Set task: Give back the lines exactly, from the first one to the line with "R = math.radians", both ends included.

Supplied material:
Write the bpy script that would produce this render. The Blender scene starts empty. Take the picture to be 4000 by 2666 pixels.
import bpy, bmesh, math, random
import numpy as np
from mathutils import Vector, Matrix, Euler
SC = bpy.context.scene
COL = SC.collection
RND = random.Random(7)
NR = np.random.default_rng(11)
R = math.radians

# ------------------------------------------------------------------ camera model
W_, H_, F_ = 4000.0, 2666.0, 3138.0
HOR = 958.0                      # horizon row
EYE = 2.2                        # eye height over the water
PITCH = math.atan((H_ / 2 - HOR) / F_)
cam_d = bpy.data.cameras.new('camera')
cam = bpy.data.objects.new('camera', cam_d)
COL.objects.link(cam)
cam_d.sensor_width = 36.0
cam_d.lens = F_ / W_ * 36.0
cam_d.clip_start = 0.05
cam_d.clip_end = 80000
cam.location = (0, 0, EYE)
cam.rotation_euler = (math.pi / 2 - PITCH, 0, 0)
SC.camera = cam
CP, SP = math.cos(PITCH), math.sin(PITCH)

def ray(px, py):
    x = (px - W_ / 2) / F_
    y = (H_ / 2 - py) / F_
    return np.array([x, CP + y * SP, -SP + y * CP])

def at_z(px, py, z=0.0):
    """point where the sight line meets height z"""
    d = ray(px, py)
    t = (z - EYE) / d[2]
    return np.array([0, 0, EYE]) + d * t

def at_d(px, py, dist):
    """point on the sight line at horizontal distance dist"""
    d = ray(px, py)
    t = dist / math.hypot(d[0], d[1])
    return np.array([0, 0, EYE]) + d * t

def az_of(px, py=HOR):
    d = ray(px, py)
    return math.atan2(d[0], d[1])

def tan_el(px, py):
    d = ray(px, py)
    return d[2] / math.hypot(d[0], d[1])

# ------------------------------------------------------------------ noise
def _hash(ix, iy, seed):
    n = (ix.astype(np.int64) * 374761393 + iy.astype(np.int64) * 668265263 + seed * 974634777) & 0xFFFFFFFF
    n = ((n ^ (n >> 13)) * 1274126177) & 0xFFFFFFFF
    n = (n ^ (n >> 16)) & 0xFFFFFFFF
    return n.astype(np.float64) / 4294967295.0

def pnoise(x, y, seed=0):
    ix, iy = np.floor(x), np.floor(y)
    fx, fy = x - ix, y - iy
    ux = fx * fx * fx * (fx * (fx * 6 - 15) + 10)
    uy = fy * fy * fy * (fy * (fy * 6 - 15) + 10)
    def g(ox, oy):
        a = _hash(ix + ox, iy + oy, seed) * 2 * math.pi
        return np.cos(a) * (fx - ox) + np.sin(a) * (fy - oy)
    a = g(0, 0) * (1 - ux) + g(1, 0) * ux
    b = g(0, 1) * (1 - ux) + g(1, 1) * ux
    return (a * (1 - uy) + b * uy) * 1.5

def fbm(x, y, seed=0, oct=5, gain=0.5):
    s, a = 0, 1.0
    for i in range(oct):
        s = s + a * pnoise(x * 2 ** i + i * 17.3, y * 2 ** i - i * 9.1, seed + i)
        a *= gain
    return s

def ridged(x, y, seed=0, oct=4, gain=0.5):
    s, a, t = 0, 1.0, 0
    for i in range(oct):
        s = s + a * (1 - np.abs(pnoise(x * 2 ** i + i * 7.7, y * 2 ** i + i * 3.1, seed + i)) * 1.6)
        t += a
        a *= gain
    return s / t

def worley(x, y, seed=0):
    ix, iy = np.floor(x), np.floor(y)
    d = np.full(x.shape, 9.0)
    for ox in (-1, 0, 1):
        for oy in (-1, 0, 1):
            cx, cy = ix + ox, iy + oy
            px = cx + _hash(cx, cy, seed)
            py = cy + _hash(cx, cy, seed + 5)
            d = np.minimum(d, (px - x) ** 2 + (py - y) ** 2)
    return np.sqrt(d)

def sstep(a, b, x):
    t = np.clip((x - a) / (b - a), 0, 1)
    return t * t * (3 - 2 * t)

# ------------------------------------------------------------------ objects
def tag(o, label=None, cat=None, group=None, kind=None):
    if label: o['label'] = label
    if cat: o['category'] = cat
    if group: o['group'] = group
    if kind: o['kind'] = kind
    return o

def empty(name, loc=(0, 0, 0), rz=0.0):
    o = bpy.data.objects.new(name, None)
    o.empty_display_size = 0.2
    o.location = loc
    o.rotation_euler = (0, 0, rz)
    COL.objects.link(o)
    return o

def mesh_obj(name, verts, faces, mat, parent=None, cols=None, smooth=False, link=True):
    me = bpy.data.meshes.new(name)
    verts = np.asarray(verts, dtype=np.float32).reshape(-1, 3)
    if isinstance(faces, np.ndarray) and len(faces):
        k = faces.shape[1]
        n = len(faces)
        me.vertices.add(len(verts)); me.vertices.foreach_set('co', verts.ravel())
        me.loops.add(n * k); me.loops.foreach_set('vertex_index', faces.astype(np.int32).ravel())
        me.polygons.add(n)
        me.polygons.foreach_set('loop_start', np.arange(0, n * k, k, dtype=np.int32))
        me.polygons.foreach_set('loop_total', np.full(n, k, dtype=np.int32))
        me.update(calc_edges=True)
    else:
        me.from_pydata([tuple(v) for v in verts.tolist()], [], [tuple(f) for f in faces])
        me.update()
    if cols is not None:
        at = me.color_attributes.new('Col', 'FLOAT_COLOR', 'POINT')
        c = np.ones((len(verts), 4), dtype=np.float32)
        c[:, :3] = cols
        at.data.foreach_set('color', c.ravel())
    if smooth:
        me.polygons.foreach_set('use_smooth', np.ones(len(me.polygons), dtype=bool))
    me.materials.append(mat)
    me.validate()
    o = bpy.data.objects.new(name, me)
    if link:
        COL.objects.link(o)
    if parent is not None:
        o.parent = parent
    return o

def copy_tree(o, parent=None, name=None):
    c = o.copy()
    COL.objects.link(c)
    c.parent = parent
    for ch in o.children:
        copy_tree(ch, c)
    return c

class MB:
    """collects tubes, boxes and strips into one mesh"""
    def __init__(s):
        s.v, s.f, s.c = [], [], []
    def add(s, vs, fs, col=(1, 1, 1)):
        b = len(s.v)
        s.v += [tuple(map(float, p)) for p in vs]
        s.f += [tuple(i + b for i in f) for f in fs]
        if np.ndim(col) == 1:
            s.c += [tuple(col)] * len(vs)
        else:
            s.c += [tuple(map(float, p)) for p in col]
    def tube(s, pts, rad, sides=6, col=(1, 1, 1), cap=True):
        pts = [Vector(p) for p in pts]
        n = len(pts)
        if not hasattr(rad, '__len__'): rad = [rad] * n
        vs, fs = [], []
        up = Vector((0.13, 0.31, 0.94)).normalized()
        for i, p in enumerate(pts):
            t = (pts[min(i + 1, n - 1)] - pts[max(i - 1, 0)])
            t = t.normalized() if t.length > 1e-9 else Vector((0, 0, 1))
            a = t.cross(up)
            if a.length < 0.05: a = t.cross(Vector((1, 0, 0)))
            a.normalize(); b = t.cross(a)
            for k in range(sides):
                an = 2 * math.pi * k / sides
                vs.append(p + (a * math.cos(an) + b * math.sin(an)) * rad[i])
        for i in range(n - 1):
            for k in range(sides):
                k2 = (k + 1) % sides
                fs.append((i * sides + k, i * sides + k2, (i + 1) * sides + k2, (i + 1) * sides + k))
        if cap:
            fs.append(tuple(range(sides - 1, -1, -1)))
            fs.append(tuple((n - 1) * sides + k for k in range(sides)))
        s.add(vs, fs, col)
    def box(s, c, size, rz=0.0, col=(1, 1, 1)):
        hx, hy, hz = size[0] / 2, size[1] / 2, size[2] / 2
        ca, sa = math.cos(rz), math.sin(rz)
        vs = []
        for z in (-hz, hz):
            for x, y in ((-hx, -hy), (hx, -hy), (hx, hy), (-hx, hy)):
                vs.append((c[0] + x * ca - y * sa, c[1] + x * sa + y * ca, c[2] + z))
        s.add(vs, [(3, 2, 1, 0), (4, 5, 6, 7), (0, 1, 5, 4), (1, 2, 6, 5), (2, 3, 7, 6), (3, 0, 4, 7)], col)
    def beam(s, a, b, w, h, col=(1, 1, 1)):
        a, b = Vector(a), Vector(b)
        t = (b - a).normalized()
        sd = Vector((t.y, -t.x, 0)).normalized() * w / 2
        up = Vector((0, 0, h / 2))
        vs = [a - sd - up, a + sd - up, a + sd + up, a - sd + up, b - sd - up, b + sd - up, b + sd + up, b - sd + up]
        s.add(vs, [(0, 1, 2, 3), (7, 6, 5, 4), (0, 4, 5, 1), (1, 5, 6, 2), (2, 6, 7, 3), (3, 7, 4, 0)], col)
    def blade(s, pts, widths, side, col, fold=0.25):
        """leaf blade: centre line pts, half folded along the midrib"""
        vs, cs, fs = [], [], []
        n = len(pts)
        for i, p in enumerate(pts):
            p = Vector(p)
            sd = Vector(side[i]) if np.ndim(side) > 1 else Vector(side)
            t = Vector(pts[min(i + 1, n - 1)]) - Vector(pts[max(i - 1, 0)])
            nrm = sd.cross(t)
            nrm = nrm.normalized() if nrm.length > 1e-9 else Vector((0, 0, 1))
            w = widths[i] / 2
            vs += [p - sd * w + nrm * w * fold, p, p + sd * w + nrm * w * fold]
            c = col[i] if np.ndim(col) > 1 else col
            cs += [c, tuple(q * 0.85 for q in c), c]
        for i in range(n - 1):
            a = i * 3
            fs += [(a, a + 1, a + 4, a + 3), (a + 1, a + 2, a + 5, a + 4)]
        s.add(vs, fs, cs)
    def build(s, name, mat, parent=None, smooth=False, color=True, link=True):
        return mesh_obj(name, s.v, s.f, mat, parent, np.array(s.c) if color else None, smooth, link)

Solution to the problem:
Write the bpy script that would produce this render. The Blender scene starts empty. Take the picture to be 4000 by 2666 pixels.
import bpy, bmesh, math, random
import numpy as np
from mathutils import Vector, Matrix, Euler
SC = bpy.context.scene
COL = SC.collection
RND = random.Random(7)
NR = np.random.default_rng(11)
R = math.radians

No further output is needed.